Gómez was asked why the city of Reynosa cannot pave more roads in its colonias. One of the negative things U.S. visitors notice when they visit the city, away from the downtown area, are the dusty, unpaved streets, that lead to the different neighborhoods.

“The last two city governments have been working on paving our streets but we only have ten or 15 percent of the budget we need. Plus we have new development all the time,” Gómez explained. “The problem is the community land. It has been sold and a lot of people are selling it as lots and then people come in ask for city services. We cannot catch up on all the need we have on that type of land. They are called irregular colonias.”

Gómez also spoke about the exciting new Laguna de la Escondida project. The city’s biggest lake will have a hike and bike trail. It is next to the city’s major culture center. “Phase 1, the dredging of the lake, should be completed this year. We hope the project will be fully completed in two or three years. It all depends on our budget,” Gómez said. “It is going to be good for locals and also national and international tourists. The good thing is it is already planned. We have a master plan. We have title to the property.”

Gómez added that Reynosa city officials are planning for the long term. He said the city is ready for the next big increase in workers looking for employment. “We want an influx from other states. We have to be ready for any eventuality. We do not want to be caught by surprise like we were 15 years ago,” he said.

Nancy Hernández Almaguer is president of the citizen’s committee for public security in Reynosa. Like Mayor Villarreal, she said security has improved.

“Things are better. The people are more comfortable. We need to trust our security agencies. We have developed good plans. We now work under a new police. Our police have better salaries and better education. This makes for a better prepared policeman,” Hernández Almaguer said.

“Right now we have municipal, state, ministerial police, a lot of different jurisdictions. In future we will have one police, which will give better control for the government.”
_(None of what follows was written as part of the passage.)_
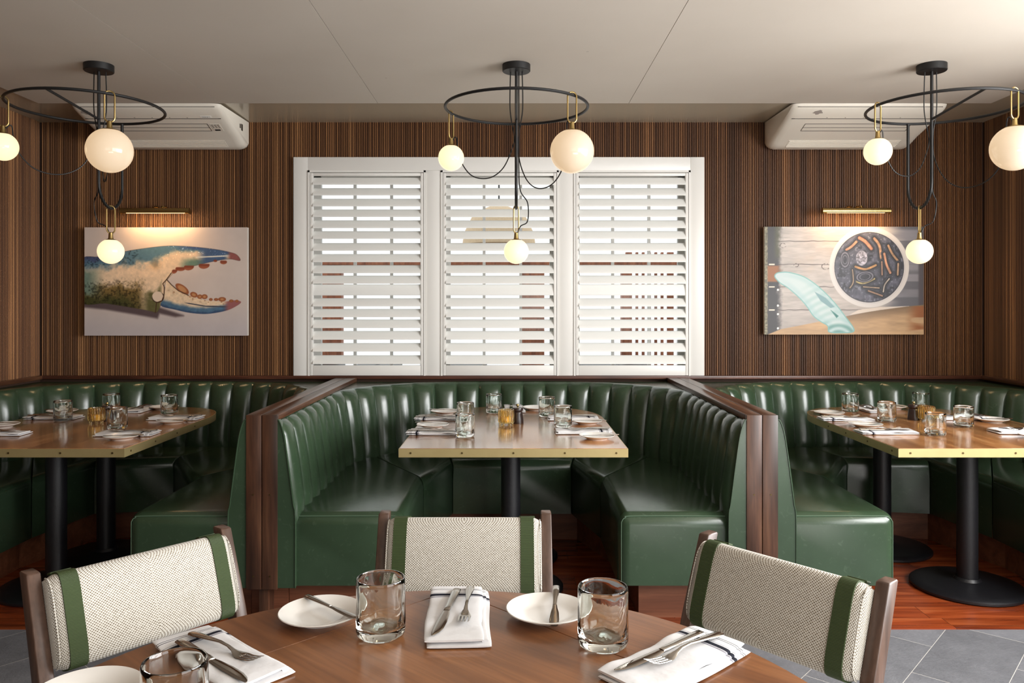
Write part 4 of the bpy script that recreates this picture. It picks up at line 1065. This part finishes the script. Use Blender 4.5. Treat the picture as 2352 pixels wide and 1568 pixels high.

Asked what her message for potential Valley visitors and Winter Texans was, Hernández Almaguer said: “We say to the tourists, please come because the security is better and we need to activate our economy. We need more tourists, we want to receive them. I can only tell the tourists, give us a chance.”
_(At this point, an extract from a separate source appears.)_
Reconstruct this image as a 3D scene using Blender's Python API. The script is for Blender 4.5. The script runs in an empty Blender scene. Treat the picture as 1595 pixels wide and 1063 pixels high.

Silbano Hernández Díaz is vice president of culture and tourism for the Reynosa Chamber of Commerce. Originally from Houston, Hernández Díaz has a souvenir store just a couple of blocks from the Hidalgo-Reynosa International Bridge. Hernández Díaz said that compared to when he started five years ago, trade has dropped 40 to 50 percent. Much of the drop, he said, is due to a decrease in tourists from the U.S.

“I believe the news media in Reynosa and in Mexico does us a great disservice. You must not believe everything you see in the news. There are fights but they do not really bother us,” Hernández Díaz said.

“I do not like to watch the news because it is all negative. It is damaging the city, the businesses. The newspapers and the TV stations do not have the balance right. When I ask the reporters why they have all the bloody pictures on the front page, they tell me bad news sells. That is how they make their business. Why can’t they put the good news on the front page? Why can’t they report what the governor, the president, is saying?”

Hernández Díaz said the Reynosa chamber of commerce is doing well. He said it currently has 4,000-plus members and expects it to grow over the next year. “The economy is okay. We are making it,” he said.

Hernández Díaz concluded his interview by encouraging American visitors to visit his store, which is at 805 Zaragoza. “We have hand-made sandals, hand-made pots of clay, Mexican candy and home-made fresh corn bread.” He said a great business expo will start next to Soriano Hidalgo next Tuesday. “It will run from Feb. 12 to March 10. Each Sunday there will be a different theme, catering for bikers, old cars, etc. It will be a lot of fun,” Hernández Díaz said.